Soccorre d’altronde la stessa giurisprudenza di legittimità che, in una ipotesi nella quale una società immobiliare con fabbricati produttivi di reddito di locazione lamentava l’assoggettamento all’Ilor, ha affermato che <<[la società] non avrebbe potuto essere assoggettata all’Ilor, neppure per una quota limitata del reddito tassabile prodotto da fabbricati assoggettati all’ICI>>, ostandovi il disposto dell’art. 17 co. 4, cit. (Cass., Sez. 5, sent. n. 9550/2011). Soccorrono anche i principi affermati da C. Cost., sent. n. 403 del 2000.
Né ha rilievo la circostanza che si tratti di canoni di un contratto di locazione oppure di canoni percepiti nell’alveo di un contratto di leasing, non assumendo differenza ai fini impositivi la struttura giuridica negoziale nella quale viene percepito il canone medesimo.

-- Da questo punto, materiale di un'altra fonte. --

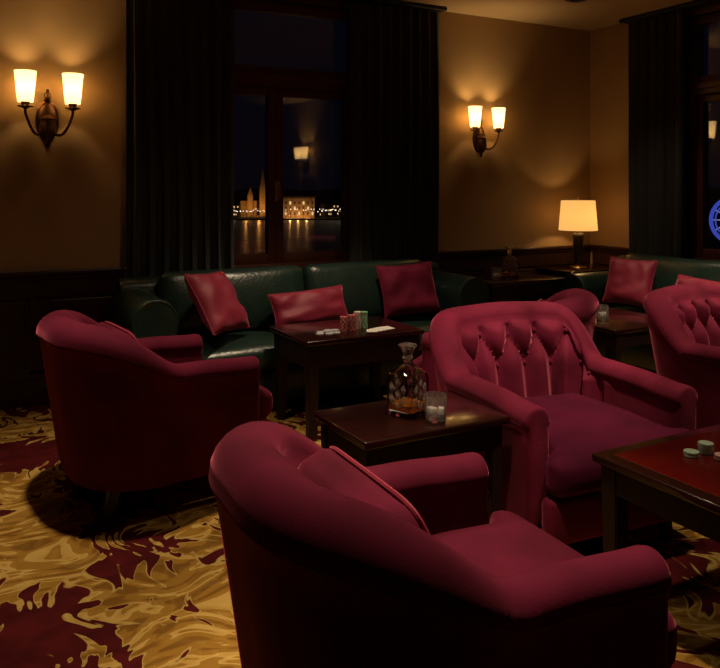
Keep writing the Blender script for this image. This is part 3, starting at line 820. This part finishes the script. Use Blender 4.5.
# ------------------------------------------------------------------ wall sconces (local: wall plane y=0, room side -y, z=0 at plate centre)
def point(name, loc, power, col, r=.02):
    l = bpy.data.lights.new(name, 'POINT'); l.energy = power; l.color = col; l.shadow_soft_size = r
    o = bpy.data.objects.new(name, l); C.objects.link(o); o.location = loc; return o
WARM = (1., .67, .30)
SCB = 8.5
def sconce(label, mt, group):
    t = thing('wall_sconce', label, 'wall lamp', (0, 0, 0), 0, group); t.matrix_world = mt
    b = MB()
    # oval back plate with stepped rim
    rings = []; n = 24
    for (k, y) in ((1, 0), (1, -.012), (.86, -.020), (.80, -.017), (.62, -.026), (0, -.032)):
        if k == 0: rings.append([b.bm.verts.new((0, y, 0))])
        else: rings.append([b.bm.verts.new((.072 * k * math.cos(2 * PI * i / n), y, .135 * k * math.sin(2 * PI * i / n))) for i in range(n)])
    for A, B in zip(rings, rings[1:]):
        for i in range(n):
            j = (i + 1) % n
            if len(B) == 1: b.bm.faces.new((A[i], A[j], B[0]))
            else: b.bm.faces.new((A[i], A[j], B[j], B[i]))
    b.build('backplate', BRONZE, t)
    MB().ball((0, -.03, .155), .024, (1, .8, 1.3)).ball((0, -.03, .192), .011).ball((0, -.025, .128), .018, (1.5, .8, .5)).build('finial', BRONZE, t)
    MB().lathe([(0, -.20), (.008, -.192), (.014, -.175), (.010, -.160), (.034, -.135), (.048, -.105), (.052, -.06), (.044, -.02), (.053, -.01), (.034, .0), (.018, .012), (0, .016)], 18, (0, -.045, .015)).build('hub', BRONZE, t)
    for sg in (-1, 1):
        q = []
        for i in range(17):
            f = i / 16; a = -PI * .55 + f * PI * .62
            q.append((sg * (.025 + .115 * f ** .8), -.045 - .085 * math.sin(f * PI / 2), -.085 - .045 * math.sin(f * PI * .8) * (1 - f) + .12 * f ** 2.4))
        x, y, z = q[-1]; q.append((x, y, z + .03))
        a = MB().tube(q, [.0095] * 10 + [.0085] * 8, 8).build('arm', BRONZE, t)
        MB().lathe([(0, 0), (.012, .0), (.020, .006), (.046, .014), (.048, .018), (.020, .022), (.024, .030), (.028, .046), (.022, .05), (0, .05)], 20, (x, y, z + .022)).build('cup', BRONZE, a)
        z2 = z + .064
        s = MB().lathe([(.046, 0), (.051, .04), (.057, .11), (.062, .160), (.066, .195), (.063, .195), (.059, .160), (.054, .11), (.048, .04), (.043, .003)], 28, (x, y, z2), closed=True).build('shade', SHADE, a)
        p = mt @ Vector((x, y, z2 + .10)); point('sconce_bulb', p, SCB, WARM, .03)
    return t
GSC = 'twin shade wall sconces'
ZS = 1.85
sconce('bronze twin shade wall sconce left of the river window', Matrix.Translation((.534, YB, ZS - .01)), GSC)
sconce('bronze twin shade wall sconce between curtain and corner', Matrix.Translation((4.025, YB, ZS - .022)) @ Matrix.Scale(.9, 4), GSC)
sconce('bronze twin shade wall sconce seen only as a reflection in the window', Matrix.Translation((XR, -1.10, ZS - .05)) @ Matrix.Rotation(-PI / 2, 4, 'Z'), GSC)

# ------------------------------------------------------------------ table lamp
LX, LY, LZ = 4.90, 4.97, .689
t = thing('table_lamp', 'lit table lamp with cream tapered shade in the room corner', 'lamp', (LX, LY, LZ))
MB().lathe([(0, 0), (.075, 0), (.078, .006), (.072, .014), (.03, .022), (.026, .03), (0, .03)], 28).build('base', BRASS, t)
MB().lathe([(.0, .028), (.026, .028), (.03, .05), (.050, .27), (.052, .30), (.046, .31), (0, .31)], 24).build('stem', STEEL, t)
MB().lathe([(0, .31), (.014, .31), (.014, .335), (.02, .34), (.02, .375), (0, .376)], 16).build('socket', BRASS, t)
b = MB().lathe([(.170, .335), (.148, .600), (.146, .600), (.168, .335)], 36, closed=True); b.build('lamp_shade', LAMPSHADE, t)
b = MB()
for k in range(3): a = 2 * PI * k / 3; b.tube([(0, 0, .585), (.147 * math.cos(a), .147 * math.sin(a), .585)], .003, 6)
b.tube([(0, 0, .37), (0, 0, .59)], .004, 6).build('shade_holder', BRASS, t)
MB().ball((0, 0, .63), .009).ball((0, 0, .607), .012, (1, 1, .8)).tube([(0, 0, .585), (0, 0, .625)], .004, 6).build('finial', BRASS, t)
point('table_lamp_bulb', (LX + .03, LY - .03, LZ + .45), 4.0, (1., .60, .24), .03)

# ceiling fitting and downlights overhead, mostly out of view, plus added brightening spots
t = thing('ceiling_downlight', 'dark round downlight fitting on the ceiling at the top edge', 'ceiling light', (4.33, 4.40, ZC))
MB().lathe([(.055, -.004), (.092, -.004), (.095, -.010), (.085, -.016), (.058, -.014), (.050, -.005)], 28, closed=True).build('trim_ring', BLACKM, t)
MB().lathe([(0, -.001), (.052, -.001), (.052, -.005), (.03, -.007), (0, -.007)], 24).build('lens', STEEL, t)
def spot(x, y, power, ang, blend=.6, tx=None, ty=None, col=(1., .76, .50), r=.05, z=ZC - .03):
    l = bpy.data.lights.new('spotlight', 'SPOT'); l.energy = power; l.color = col; l.spot_size = R(ang); l.spot_blend = blend; l.shadow_soft_size = r
    o = bpy.data.objects.new('spotlight', l); C.objects.link(o); o.location = (x, y, z)
    d = Vector(((x if tx is None else tx) - x, (y if ty is None else ty) - y, -z)); o.rotation_euler = d.to_track_quat('-Z', 'Y').to_euler()
    return o
spot(.45, 3.38, 170, 84, .9, .45, 3.0)
spot(1.15, 1.62, 250, 46, .9)
spot(2.1, 1.60, 250, 42, .9, 2.2, 2.85)
spot(2.1, 3.75, 130, 66, .9, 2.1, 4.25)
spot(2.75, 3.10, 100, 46, .9)
spot(3.85, 2.9, 190, 60, .9, 4.3, 3.3)
spot(2.75, 1.6, 60, 50, .8)
spot(3.55, 1.55, 150, 42, .9, 3.62, 2.75)  # unseen spot, added to brighten the tufted armchair at the edge
spot(1.4, 3.0, 15, 135, .6)  # wide weak fill, added to lift the ambient light; it has no fitting
spot(4.33, 4.40, 24, 84, .8, 4.6, 4.1)

# ------------------------------------------------------------------ outside: night river, far bank
ZW = -20.
D0 = (1.4 - ZW) * FPX / (220 - 188)       # far bank depth
o = mesh_obj('river', [(-900, 30, ZW), (1500, 30, ZW), (1500, 1500, ZW), (-900, 1500, ZW)], [(0, 1, 2, 3)], WATER, smooth=False); struct(o, 'dark river outside reflecting lights')
fw = Vector((math.cos(YAW), math.sin(YAW), 0)); rt = Vector((math.sin(YAW), -math.cos(YAW), 0))
def P(lat, dep, z): v = fw * dep + rt * lat; return Vector((v.x, v.y, z))
QZ = ZW + .9
def quad_prism(l0, l1, d0, d1, z0, z1): return [P(l0, d0, z0), P(l1, d0, z0), P(l1, d1, z0), P(l0, d1, z0), P(l0, d0, z1), P(l1, d0, z1), P(l1, d1, z1), P(l0, d1, z1)]
BF = [(0, 1, 2, 3), (7, 6, 5, 4), (0, 4, 5, 1), (1, 5, 6, 2), (2, 6, 7, 3), (3, 7, 4, 0)]
o = mesh_obj('quay', quad_prism(-300, 600, D0, D0 + 400, ZW - 1, QZ), BF, HOUSEM, smooth=False); struct(o, 'stone embankment across the river')
# hill behind the town
V = []; F = []; n = 60
for i in range(n + 1):
    l = -300 + 900 * i / n
    h = 6 + 10 * mnoise.noise(Vector((l * .006, 3, 0))) + 4 * mnoise.noise(Vector((l * .03, 7, 0)))
    V += [P(l, D0 + 250, QZ - 2), P(l, D0 + 330, QZ + 14 + h), P(l, D0 + 420, QZ - 2)]
for i in range(n):
    a = i * 3; F += [(a, a + 3, a + 4, a + 1), (a + 1, a + 4, a + 5, a + 2)]
struct(mesh_obj('hill', V, F, HILLM), 'dark hill behind the far bank')
def lat(px, dep): return (px - 360) / FPX * dep
# lit gold palace front with window bays
dg = D0 + 14
l0, l1 = lat(283.5, dg), lat(314.5, dg); zt = QZ + (219 - 199.5) / FPX * dg
t = thing('palace', 'floodlit golden building across the river, right of the window mullion', 'building', P((l0 + l1) / 2, dg, QZ))
inv = Matrix.Translation(-t.location)
def pobj(name, V, F, m, par): return mesh_obj(name, [inv @ v for v in V], F, m, par, smooth=False)
pobj('wall', quad_prism(l0, l1, dg, dg + 16, QZ, zt), BF, STONE, t)
V = quad_prism(l0 - .6, l1 + .6, dg - .6, dg + 16.6, zt, zt + 1.2); pobj('roof', V, BF, HOUSEM, t)
for i in range(7):
    x = l0 + (l1 - l0) * (i + .5) / 7
    pobj('pilaster', quad_prism(x - .35 - 1.3, x + .35 - 1.3, dg - .5, dg, QZ, zt - .5), BF, STONE, t)
    for k in range(3):
        z = QZ + 2 + k * 3.6; pobj('window', quad_prism(x - .5, x + .7, dg - .08, dg, z, z + 2.1), BF, HOUSEM if (i + k) % 3 else WINLIT, t)
for x in (l0 + 5, (l0 + l1) / 2, l1 - 5): point('palace_floodlight', P(x, dg - 7, QZ + 1.5), 1300, (1., .42, .11), .5)
# church with two spires
def spire(px, top, base, hw, dep, par, inv):
    x = lat(px, dep); zb_, zt_ = H + (188 - base) / FPX * dep, H + (188 - top) / FPX * dep; zm = zb_ + (zt_ - zb_) * .45
    V = quad_prism(x - hw, x + hw, dep, dep + 2 * hw, QZ, zm); mesh_obj('tower', [inv @ v for v in V], BF, STONE, par, smooth=False)
    V = [P(x - hw, dep, zm), P(x + hw, dep, zm), P(x + hw, dep + 2 * hw, zm), P(x - hw, dep + 2 * hw, zm), P(x, dep + hw, zt_)]
    mesh_obj('spire', [inv @ v for v in V], [(0, 1, 4), (1, 2, 4), (2, 3, 4), (3, 0, 4), (3, 2, 1, 0)], STONE, par, smooth=False)
dc = D0 + 60
t = thing('church', 'floodlit golden church with spires left of the window mullion', 'building', P(lat(252, dc), dc, QZ))
inv = Matrix.Translation(-t.location)
pobj('nave', quad_prism(lat(240, dc), lat(256, dc), dc + 3, dc + 14, QZ, H + (188 - 201) / FPX * dc), BF, STONE, t)
spire(250, 187, 203, 1.9, dc, t, inv); spire(262.5, 168, 206, 2.2, dc - 2, t, inv)
for px in (246, 259): point('church_floodlight', P(lat(px, dc - 12), dc - 12, QZ + 5), 3000, (1., .38, .07), .5)
# town houses with lit windows
rnd = random.Random(4)
for k, px in enumerate((236, 269, 277, 322, 329, 336, 343, 350)):
    dd = D0 + 20 + 8 * (k % 3); w = 1.9; hh = 7 + 5 * rnd.random(); x = lat(px, dd)
    lab = ['low dark town house below the church spires by the window edge', 'dark town house hidden behind the window mullion', 'narrow dark town house beside the golden building', 'dark town house just right of the golden building',
           'second dark town house right of the golden building', 'third dark town house right of the golden building', 'dark town house near the right window stile', 'last dark town house by the curtain edge'][k]
    t = thing('town_house', lab, 'building', P(x, dd, QZ), 0, 'town houses across the river'); inv = Matrix.Translation(-t.location)
    pobj('wall', quad_prism(x - w, x + w, dd, dd + 8, QZ, QZ + hh), BF, HOUSEM, t)
    V = [P(x - w - .3, dd - .3, QZ + hh), P(x + w + .3, dd - .3, QZ + hh), P(x + w + .3, dd + 8.3, QZ + hh), P(x - w - .3, dd + 8.3, QZ + hh), P(x - w, dd + 4, QZ + hh + 3), P(x + w, dd + 4, QZ + hh + 3)]
    pobj('roof', V, [(0, 1, 5, 4), (2, 3, 4, 5), (1, 2, 5), (3, 0, 4), (3, 2, 1, 0)], HILLM, t)
    for i in range(3):
        for j in range(3):
            if rnd.random() < .4:
                xx = x - w + (i + .5) * 2 * w / 3; z = QZ + 1.6 + j * 2.6; pobj('window', quad_prism(xx - .4, xx + .4, dd - .05, dd, z, z + 1.1), BF, WINLIT, t)
# quay street lamps
for k in range(58):
    px = 231 + k * 2.1
    if 282 < px < 316 and k % 2: continue
    dd = D0 + 3 + rnd.random() * 6; x = lat(px + rnd.uniform(-1, 1), dd); hh = 4.0 + rnd.random() * 2
    t = thing('street_lamp', 'tiny white street lamp in the row along the far bank', 'street lamp', P(x, dd, QZ), 0, 'street lamps along the far bank')
    MB().tube([(0, 0, 0), (0, 0, hh)], .12, 6).build('post', HOUSEM, t)
    MB().ball((0, 0, hh + .3), .25, u=8, v=6).build('lantern', LAMPW, t)
# blue lit wheel seen at the edge of the other window
dw = 260.; wl = lat(733, dw); wz = H + (188 - 220) / FPX * dw; rad = 22 / FPX * dw
t = thing('ferris_wheel', 'blue lit wheel outside the window at the picture edge', 'ferris wheel', P(wl, dw, wz)); inv = Matrix.Translation(-t.location)
cc = [P(wl + rad * math.cos(2 * PI * i / 48), dw, wz + rad * math.sin(2 * PI * i / 48)) for i in range(48)]
MB().tube([inv @ v for v in cc], .75, 6, closed=True).build('rim', BLUEL, t)
cc2 = [P(wl + rad * .8 * math.cos(2 * PI * i / 48), dw, wz + rad * .8 * math.sin(2 * PI * i / 48)) for i in range(48)]
MB().tube([inv @ v for v in cc2], .3, 6, closed=True).build('inner_rim', BLUEL, t)
for k in range(12):
    a = 2 * PI * k / 12; MB().tube([(0, 0, 0), inv @ P(wl + rad * math.cos(a), dw, wz + rad * math.sin(a))], .14, 5).build('spoke', WHITEL, t)
for sg in (-1, 1): MB().tube([(0, 0, 0), inv @ P(wl + sg * 5, dw + 1, ZW + .1)], .4, 6).build('support', HOUSEM, t)

# night sky
w = bpy.data.worlds.new('night'); SC.world = w; w.use_nodes = True
bg = w.node_tree.nodes['Background']; bg.inputs[0].default_value = (.35, .45, 1., 1); bg.inputs[1].default_value = .0035
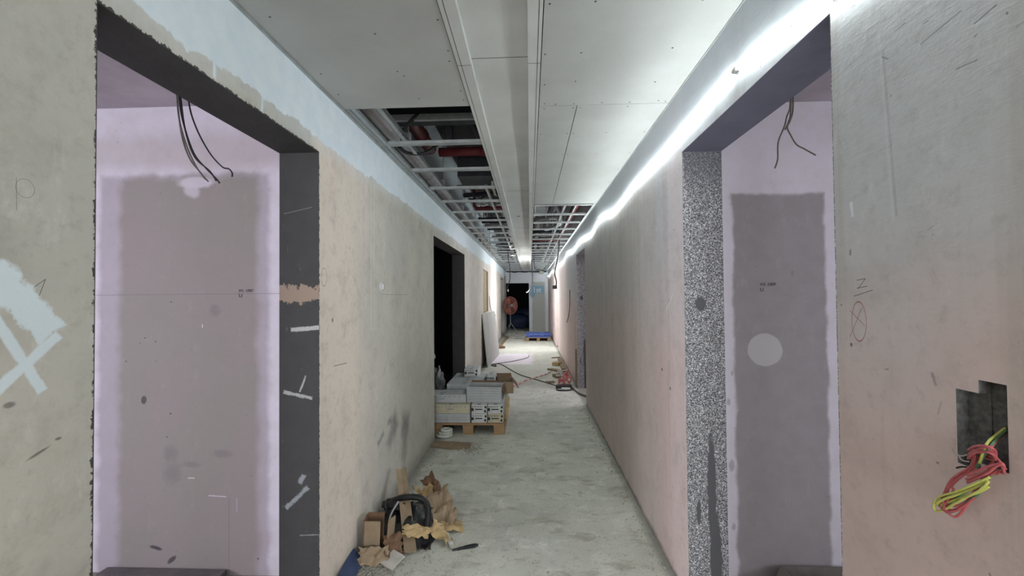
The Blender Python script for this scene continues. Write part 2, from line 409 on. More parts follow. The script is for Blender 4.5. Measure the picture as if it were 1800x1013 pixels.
def mat_room_left():
    g = NG('room_plaster_left'); X, Y, Z = g.X, g.Y, g.Z
    wl = g.noise(7, 4, .6); mid = g.noise(12, 4, .6); fine = g.noise(90, 2, .5)
    lav = g.mix(g.sm(wl, .3, .7), srgb(208, 204, 216), srgb(200, 196, 204))
    pinkband = g.box(X, Z, -9, 9, 2.24, 2.44, .06, wl, .06)
    c = g.mix(g.mt('MULTIPLY', pinkband, .6), lav, srgb(176, 168, 170))
    outer = g.box(X, Z, -2.42, -1.44, -1, 2.215, .022, wl, .05)
    c = g.mix(g.mt('MULTIPLY', outer, .75), c, srgb(158, 150, 160))
    inner = g.box(X, Z, -2.30, -1.50, -1, 2.20, .03, wl, .08)
    pk = g.noise(2.2, 2, .5, off=(4, 4, 4))
    c = g.mix(g.mt('MULTIPLY', inner, .95), c, g.mix(g.sm(pk, .4, .6), srgb(144, 140, 136), srgb(147, 139, 138)))
    c = g.grime(c, .35, (1, 7, 2))
    wn = g.noise(35, 4, .7)
    onw = g.sm(Y, 2.2, 2.25)
    def mark(mask, col=(70, 66, 68), k=.8):
        nonlocal c
        c = g.mix(g.mt('MULTIPLY', g.mt('MULTIPLY', mask, onw), k), c, srgb(*col))
    mark(g.blob(X, Z, -1.86, 2.17, .10, .035, .25, wl, 1.2), (198, 192, 202), .9)
    mark(g.blob(X, Z, -1.885, 2.13, .04, .05, .3, wl, 1.4, ang=.5), (196, 190, 200), .8)
    mark(g.box(X, Z, -9, -1.2, 1.5405, 1.5435, .001), (112, 104, 106), .6)
    mark(g.box(X, Z, -1.665, -1.662, 0, .42, .001), (112, 104, 106), .6)
    mark(g.blob(X, Z, -2.155, .955, .016, .022, .2, wn, .6), (72, 68, 72))
    mark(g.blob(X, Z, -2.08, .14, .035, .010, .3, wn, 1.0, ang=-.25), (58, 56, 62))
    mark(g.blob(X, Z, -1.99, .075, .03, .012, .3, wn, 1.0, ang=.7), (58, 56, 62))
    mark(g.blob(X, Z, -1.99, .02, .02, .008, .3, wn, 1.0, ang=.3), (58, 56, 62))
    for (px, py, r) in ((-2.0, 1.50, .004), (-2.0, .88, .005), (-2.02, .75, .004), (-2.15, 1.30, .004), (-2.26, 1.17, .004), (-2.18, 1.27, .003), (-1.5, .09, .005), (-2.09, 1.28, .004)):
        mark(g.blob(X, Z, px, py, r, r, .3), (70, 66, 66))
    for (px, py, rx, rz) in ((-2.0, .66, .035, .04), (-1.99, .55, .045, .055), (-1.7, .66, .05, .02), (-1.75, 1.45, .03, .03), (-1.88, .60, .05, .015)):
        mark(g.blob(X, Z, px, py, rx, rz, .6, wn, 1.6), (118, 112, 116), .45)
    mark(g.seg(X, Z, (-1.86, .525), (-1.90, .525), .003), (206, 204, 206))
    mark(g.seg(X, Z, (-1.68, .425), (-1.78, .43), .003, .4, wn, .005), (196, 196, 206))
    mark(g.seg(X, Z, (-1.62, .42), (-1.62, .34), .0015), (190, 190, 206))
    mark(g.seg(X, Z, (-1.82, 1.375), (-1.82, 1.355), .003), (206, 204, 206))
    g.bump(g.mt('ADD', g.mt('MULTIPLY', mid, .5), g.mt('MULTIPLY', fine, .1)), .2, .004)
    return g.out(c, (1.3, 1.3, 1.25))
def mat_room_right():
    g = NG('room_plaster_right'); X, Y, Z = g.X, g.Y, g.Z
    wl = g.noise(7, 4, .6, off=(2, 2, 2)); mid = g.noise(12, 4, .6)
    lav = g.mix(g.sm(wl, .3, .7), srgb(186, 182, 192), srgb(182, 178, 184))
    inner = g.box(X, Z, 1.075, 1.55, -1, 2.045, .012, wl, .05)
    c = g.mix(inner, lav, g.mix(g.sm(mid, .3, .7), srgb(132, 128, 130), srgb(138, 133, 136)))
    c = g.grime(c, .35, (6, 2, 2))
    wn = g.noise(30, 4, .6)
    onw = g.sm(Y, 2.2, 2.25)
    def mark(mask, col=(70, 66, 68), k=.8):
        nonlocal c
        c = g.mix(g.mt('MULTIPLY', g.mt('MULTIPLY', mask, onw), k), c, srgb(*col))
    mark(g.blob(X, Z, 1.232, 1.222, .088, .086, .05, wl, .35), (172, 170, 172), .75)
    for (px, py, r) in ((1.04, .95, .018), (1.05, .62, .03), (1.055, .30, .02), (1.38, 1.62, .015), (1.06, 1.1, .012)):
        mark(g.blob(X, Z, px, py, r*.5, r, .4, wn, 1.2), (110, 104, 108), .5)
    g.bump(mid, .2, .004)
    return g.out(c, (1.3, 1.3, 1.25))
def mat_floor():
    g = NG('concrete_floor', .88, .3); X, Y = g.X, g.Y
    big = g.noise(1.3, 4, .6); mid = g.noise(6, 5, .65); fine = g.noise(60, 4, .7); st = g.noise(3, 5, .7, (1.2, 2.4, 1), (3, 0, 0))
    c = g.mix(g.sm(big, .35, .65), srgb(158, 162, 150), srgb(144, 148, 138))
    c = g.mix(g.mt('MULTIPLY', g.sm(mid, .5, .68), .55), c, srgb(176, 180, 170))
    c = g.mix(g.mt('MULTIPLY', g.sm(st, .50, .68), .6), c, srgb(112, 108, 94))
    c = g.mix(g.mt('MULTIPLY', g.sm(fine, .54, .70), .6), c, srgb(104, 104, 94))
    c = g.mix(g.mt('MULTIPLY', g.sm(g.noise(17, 5, .8, off=(9, 1, 0)), .56, .66), .4), c, srgb(96, 96, 88))
    c = g.mix(g.mt('MULTIPLY', g.sm(Y, 4, 9), .35), c, srgb(186, 190, 182))
    light_pool = g.box(X, Y, -1.2, .05, 9.3, 11.0, .1, mid, .5)  # pool of lavender doorway light painted into the floor colour
    c = g.mix(g.mt('MULTIPLY', light_pool, .7), c, srgb(206, 200, 212))
    # grime along both walls
    er = g.sm(g.mt('ADD', X, g.warp(mid, .10)), WB-.07, WB-.005)
    el = g.sm(g.mt('ADD', X, g.warp(mid, .16)), WA+.14, WA+.0)
    c = g.mix(g.mt('MULTIPLY', g.mt('MAXIMUM', er, el), .7), c, srgb(92, 92, 84))
    chips = g.noise(150, 2, .6)
    c = g.mix(g.mt('MULTIPLY', g.sm(chips, .70, .74), .6), c, srgb(206, 208, 200))
    pit = g.noise(45, 3, .7, (1, 1.5, 1), (7, 7, 0))
    c = g.mix(g.mt('MULTIPLY', g.sm(pit, .68, .73), .6), c, srgb(92, 93, 86))
    g.bump(g.mt('ADD', mid, g.mt('MULTIPLY', fine, .5)), .45, .006)
    return g.out(c, (1.6, 1.55, 1.6))
def mat_board(name='gypsum_board', gain=None):
    g = NG(name, .85, .25)
    n = g.noise(3, 3, .5); f = g.noise(60, 3, .6)
    c = g.mix(g.sm(n, .3, .7), srgb(176, 177, 175), srgb(185, 187, 185))
    c = g.mix(g.mt('MULTIPLY', g.sm(f, .5, .8), .12), c, srgb(150, 150, 146))
    g.bump(f, .05, .001)
    return g.out(c, gain)
def mat_end_wall():
    g = NG('end_wall_plaster'); X, Z = g.X, g.Z
    wl = g.noise(5, 4, .6); wn = g.noise(12, 4, .7)
    c = g.mix(wl, srgb(200, 204, 210), srgb(206, 208, 214))
    inner = g.box(X, Z, .10, .64, -1, 2.08, .03, wl, .1)
    c = g.mix(inner, c, srgb(168, 170, 166))
    blue = g.mt('MAXIMUM', g.box(X, Z, .02, .62, 1.60, 1.92, .03, wn, .3), g.blob(X, Z, .12, 1.62, .12, .2, .2, wn, .9))
    return g.out(g.mix(g.mt('MULTIPLY', blue, .75), c, srgb(108, 150, 178)), (1.25, 1.25, 1.25))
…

Deve in conclusione ritenersi corretta la modalità di calcolo applicata dalla contribuente, che ha provveduto a portare, quale variazione in diminuzione ai fini Ilor, l’importo corrispondente alla differenza tra i canoni di locazione finanziaria, pari a vecchie £ 600.000.000, e i costi relativi agli immobili, pari a £ 126.833.000, e così l’imposto di £ 473.168.000 (pari ad € 244.370,87), così escludendo dall’Ilor ai fini della detassazione la porzione di reddito d’impresa derivante dal possesso del fabbricato, senza applicazione di criteri forfettari, come invece preteso dalla Amministrazione.
In conclusione la censura sollevata dalla Agenzia avverso la sentenza è infondata.
Considerato che
Il ricorso va rigettato; la complessità della questione giustifica la compensazione integrale delle spese di causa;
P.Q.M.
Rigetta il ricorso; compensa le spese.